Estou morando agora fora do brasil, estudando para meu doutorado, no canada. Estou aqui ha um ano, montreal é a cidade onde vivo. Nao ha pobres nas ruas, ambientes decadentes há, mas sem prostituicao ou algo como o que acontece ali pela roosevelt que descreveste acima em outro post. Motoboys ganhando miseria entao nem se fale, nao existe isso aqui. Ha exploraca coisa e atl, mas nada que se compare ao brasil. Brasil mesmo, depois de um ano aqui, me pequei outro dia escrevendo isso em papel, quando mandava uma carta com felicitacoes de fim de ano para os meus pais, e o sujetio do correio me perguntou o nome do pais para confirmar, e eu disse sim, brasil. Essa palavra soou tao estranha na minha boca, nao referia a um pais, mas alguma coisa como um abrasivo, um bombril, as silabas significaram em separado, e remeteram a outras coisas, objetos, nao a um pais. É como um nome a que se esta acostumado e nunca se para para sentir ou pensar a sua sonoriadade e a que ela remete. Mas o caso é que morro de medo quando tiver de voltar e me deparar com essa pobreza e abandono daí. Nao sou de amigos, essa coisa nos faz esquecer das agruras. Uma dentre as virtudes antigas é a amizade. Nao sei o que é isso.

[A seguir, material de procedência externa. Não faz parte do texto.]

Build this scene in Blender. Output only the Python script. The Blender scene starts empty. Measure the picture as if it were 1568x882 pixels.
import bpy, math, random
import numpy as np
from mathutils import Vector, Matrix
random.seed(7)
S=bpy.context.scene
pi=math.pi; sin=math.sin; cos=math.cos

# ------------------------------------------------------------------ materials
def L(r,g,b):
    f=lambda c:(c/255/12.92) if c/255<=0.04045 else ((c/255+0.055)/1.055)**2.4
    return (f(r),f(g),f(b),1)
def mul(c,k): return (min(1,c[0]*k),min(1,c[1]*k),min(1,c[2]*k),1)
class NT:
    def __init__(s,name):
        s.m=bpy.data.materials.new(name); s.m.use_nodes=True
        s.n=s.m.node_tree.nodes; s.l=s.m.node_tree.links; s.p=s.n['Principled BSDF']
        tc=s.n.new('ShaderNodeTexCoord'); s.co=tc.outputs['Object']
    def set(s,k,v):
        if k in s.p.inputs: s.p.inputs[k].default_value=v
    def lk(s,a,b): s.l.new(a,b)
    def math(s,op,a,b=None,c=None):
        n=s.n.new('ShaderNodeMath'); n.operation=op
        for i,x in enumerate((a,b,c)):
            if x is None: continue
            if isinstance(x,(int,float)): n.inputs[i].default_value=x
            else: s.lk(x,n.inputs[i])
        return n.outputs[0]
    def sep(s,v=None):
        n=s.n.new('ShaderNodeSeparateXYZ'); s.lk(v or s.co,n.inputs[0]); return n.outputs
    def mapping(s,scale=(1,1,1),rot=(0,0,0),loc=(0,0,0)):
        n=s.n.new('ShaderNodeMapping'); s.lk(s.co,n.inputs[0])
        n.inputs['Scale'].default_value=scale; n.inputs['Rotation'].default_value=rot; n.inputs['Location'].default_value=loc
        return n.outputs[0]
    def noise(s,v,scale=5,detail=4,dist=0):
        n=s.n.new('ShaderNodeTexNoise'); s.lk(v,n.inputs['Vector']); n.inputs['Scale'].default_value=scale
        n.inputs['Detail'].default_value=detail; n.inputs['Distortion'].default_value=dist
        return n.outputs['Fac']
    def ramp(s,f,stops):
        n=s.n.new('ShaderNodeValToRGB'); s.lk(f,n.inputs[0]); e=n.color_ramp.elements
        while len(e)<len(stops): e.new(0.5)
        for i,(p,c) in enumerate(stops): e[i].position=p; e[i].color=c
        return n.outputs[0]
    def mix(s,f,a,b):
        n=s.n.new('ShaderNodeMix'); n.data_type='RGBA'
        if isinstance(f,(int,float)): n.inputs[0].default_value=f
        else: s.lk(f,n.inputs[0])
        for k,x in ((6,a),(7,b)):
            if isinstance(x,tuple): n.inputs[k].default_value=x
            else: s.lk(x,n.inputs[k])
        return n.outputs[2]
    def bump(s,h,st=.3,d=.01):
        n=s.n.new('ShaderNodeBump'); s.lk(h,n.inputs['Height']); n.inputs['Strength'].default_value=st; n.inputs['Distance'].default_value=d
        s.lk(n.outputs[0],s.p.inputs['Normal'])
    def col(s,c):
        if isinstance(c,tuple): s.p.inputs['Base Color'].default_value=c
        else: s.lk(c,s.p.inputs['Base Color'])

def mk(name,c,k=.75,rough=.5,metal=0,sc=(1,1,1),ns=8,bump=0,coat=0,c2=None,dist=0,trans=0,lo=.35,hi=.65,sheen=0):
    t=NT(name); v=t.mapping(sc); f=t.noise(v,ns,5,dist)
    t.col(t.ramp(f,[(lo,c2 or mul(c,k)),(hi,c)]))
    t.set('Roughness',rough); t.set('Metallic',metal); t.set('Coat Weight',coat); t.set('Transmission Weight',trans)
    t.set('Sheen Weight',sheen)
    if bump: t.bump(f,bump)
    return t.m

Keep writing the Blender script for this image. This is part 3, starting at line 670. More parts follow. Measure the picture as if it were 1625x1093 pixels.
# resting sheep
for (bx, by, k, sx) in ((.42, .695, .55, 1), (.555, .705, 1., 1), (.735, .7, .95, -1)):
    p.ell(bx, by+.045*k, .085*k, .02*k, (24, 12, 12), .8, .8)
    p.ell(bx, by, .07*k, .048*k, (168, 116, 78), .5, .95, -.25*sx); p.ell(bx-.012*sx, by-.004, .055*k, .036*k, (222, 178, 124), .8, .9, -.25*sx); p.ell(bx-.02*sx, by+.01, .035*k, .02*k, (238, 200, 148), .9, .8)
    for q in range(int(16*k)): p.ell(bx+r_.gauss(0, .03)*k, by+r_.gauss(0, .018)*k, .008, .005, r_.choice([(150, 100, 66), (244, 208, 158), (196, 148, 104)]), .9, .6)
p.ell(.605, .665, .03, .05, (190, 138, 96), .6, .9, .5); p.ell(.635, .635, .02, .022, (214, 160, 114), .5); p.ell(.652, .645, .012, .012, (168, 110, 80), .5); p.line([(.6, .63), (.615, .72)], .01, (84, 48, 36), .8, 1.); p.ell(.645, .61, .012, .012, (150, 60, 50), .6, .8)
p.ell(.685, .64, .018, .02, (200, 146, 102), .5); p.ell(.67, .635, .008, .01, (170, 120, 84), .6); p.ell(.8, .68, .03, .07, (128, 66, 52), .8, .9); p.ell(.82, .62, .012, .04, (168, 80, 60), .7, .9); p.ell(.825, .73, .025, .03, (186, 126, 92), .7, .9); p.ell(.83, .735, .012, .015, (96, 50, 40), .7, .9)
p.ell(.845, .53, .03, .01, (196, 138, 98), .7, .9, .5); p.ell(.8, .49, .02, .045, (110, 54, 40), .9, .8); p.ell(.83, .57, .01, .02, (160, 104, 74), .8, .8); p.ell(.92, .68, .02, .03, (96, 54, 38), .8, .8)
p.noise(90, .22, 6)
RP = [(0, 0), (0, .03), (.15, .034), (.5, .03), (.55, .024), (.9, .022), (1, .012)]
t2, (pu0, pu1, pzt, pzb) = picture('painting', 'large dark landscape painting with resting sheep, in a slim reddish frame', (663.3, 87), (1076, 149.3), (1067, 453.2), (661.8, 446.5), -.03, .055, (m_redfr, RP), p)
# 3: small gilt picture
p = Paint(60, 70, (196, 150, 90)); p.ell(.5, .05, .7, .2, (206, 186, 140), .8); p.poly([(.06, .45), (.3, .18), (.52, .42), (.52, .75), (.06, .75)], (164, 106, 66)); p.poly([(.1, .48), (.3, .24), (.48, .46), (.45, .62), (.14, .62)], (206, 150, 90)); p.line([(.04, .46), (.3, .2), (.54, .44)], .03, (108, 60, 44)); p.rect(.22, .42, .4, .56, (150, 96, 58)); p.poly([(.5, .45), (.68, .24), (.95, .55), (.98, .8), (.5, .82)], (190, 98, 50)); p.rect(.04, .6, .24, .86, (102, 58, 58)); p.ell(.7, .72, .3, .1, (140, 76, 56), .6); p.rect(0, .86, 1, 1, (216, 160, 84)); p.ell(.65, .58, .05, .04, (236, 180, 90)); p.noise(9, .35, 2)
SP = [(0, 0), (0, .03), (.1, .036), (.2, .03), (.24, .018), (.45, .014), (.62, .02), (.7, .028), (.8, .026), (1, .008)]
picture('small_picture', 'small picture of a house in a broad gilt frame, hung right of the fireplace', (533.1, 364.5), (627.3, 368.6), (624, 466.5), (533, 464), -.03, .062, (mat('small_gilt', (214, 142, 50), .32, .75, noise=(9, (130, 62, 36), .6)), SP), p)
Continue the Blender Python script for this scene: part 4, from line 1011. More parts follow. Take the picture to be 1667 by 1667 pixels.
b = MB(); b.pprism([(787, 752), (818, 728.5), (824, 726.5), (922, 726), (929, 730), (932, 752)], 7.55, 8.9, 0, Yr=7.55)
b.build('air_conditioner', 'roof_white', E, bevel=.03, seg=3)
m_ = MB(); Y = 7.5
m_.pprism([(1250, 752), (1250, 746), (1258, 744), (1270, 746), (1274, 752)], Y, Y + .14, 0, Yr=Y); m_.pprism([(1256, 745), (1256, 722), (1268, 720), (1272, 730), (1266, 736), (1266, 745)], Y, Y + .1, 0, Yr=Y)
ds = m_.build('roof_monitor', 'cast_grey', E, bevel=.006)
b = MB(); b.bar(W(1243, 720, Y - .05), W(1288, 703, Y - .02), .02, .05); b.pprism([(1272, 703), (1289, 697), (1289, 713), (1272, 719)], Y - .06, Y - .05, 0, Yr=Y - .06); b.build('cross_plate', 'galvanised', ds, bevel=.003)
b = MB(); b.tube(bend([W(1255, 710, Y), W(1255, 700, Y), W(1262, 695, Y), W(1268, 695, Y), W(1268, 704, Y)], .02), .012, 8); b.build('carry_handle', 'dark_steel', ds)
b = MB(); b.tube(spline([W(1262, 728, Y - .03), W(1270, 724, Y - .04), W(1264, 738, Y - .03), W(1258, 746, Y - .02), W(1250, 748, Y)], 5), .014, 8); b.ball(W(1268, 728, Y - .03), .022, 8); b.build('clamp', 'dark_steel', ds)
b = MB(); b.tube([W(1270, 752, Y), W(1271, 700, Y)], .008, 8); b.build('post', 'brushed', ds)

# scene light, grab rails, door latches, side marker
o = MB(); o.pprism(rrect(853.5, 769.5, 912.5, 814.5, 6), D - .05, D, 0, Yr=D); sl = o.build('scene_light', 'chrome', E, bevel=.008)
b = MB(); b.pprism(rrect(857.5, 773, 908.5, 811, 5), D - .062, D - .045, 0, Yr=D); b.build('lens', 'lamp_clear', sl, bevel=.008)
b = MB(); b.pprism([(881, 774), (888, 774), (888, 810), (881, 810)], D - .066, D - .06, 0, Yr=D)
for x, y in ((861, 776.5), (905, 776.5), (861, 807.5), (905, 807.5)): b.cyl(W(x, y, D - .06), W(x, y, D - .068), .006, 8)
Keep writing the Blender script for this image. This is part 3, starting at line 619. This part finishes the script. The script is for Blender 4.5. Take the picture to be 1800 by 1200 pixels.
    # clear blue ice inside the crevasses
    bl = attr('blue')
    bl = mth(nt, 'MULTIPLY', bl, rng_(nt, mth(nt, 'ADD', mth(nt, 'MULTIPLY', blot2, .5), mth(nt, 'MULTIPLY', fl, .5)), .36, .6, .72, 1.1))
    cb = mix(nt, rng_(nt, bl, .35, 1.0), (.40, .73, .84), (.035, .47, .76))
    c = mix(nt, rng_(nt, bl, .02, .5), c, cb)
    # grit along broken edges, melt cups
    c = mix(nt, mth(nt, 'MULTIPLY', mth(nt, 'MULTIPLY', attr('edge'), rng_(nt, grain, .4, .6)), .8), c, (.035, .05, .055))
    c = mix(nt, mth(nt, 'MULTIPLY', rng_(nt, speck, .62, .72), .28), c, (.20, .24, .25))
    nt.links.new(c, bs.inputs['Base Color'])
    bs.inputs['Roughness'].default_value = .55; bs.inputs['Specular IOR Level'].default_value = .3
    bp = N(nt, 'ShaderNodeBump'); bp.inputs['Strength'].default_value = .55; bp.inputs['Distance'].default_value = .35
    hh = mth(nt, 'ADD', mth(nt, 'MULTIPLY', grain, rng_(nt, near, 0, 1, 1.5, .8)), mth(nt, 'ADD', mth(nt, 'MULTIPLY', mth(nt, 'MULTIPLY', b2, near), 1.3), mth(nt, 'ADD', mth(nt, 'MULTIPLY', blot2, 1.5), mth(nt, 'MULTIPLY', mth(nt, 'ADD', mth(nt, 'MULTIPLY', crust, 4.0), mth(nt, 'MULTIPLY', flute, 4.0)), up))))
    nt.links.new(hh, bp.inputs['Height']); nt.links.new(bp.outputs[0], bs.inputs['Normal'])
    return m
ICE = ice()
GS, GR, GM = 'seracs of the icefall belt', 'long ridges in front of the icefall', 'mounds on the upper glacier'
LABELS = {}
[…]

Aqui em montreal só se ve pobre digamos, por opcao, se é que se tem controle emocional completo da vontade pela razao, o que nao é verdade. Os pedintes aqui sao pessoas que sofrem de algum disturbio mental, digo, depressao, dessa por que todos passam, mas mais forte, em grau mais forte, de modo que eles nao conseguem lidar com a realidade, emprego, familia, casa essas coisas. Ai pedem esmolas pela rua. A cada meia hora ou hora vc ve um desajustado desses, nao mais que isso. Que frequencia hein?! Mas o caso é que nao sei como vou me reabituar à pbreza e miseria que nos circunda, pois meu doutorado termina e daqui 3 anos volto. Apesar de ser daquela opiniao de que nao precisas mudar de ceu , mas de animo para enxergar as coisas, por vezes ainda acredito que tens de mudar de ceu pra mudares de animo.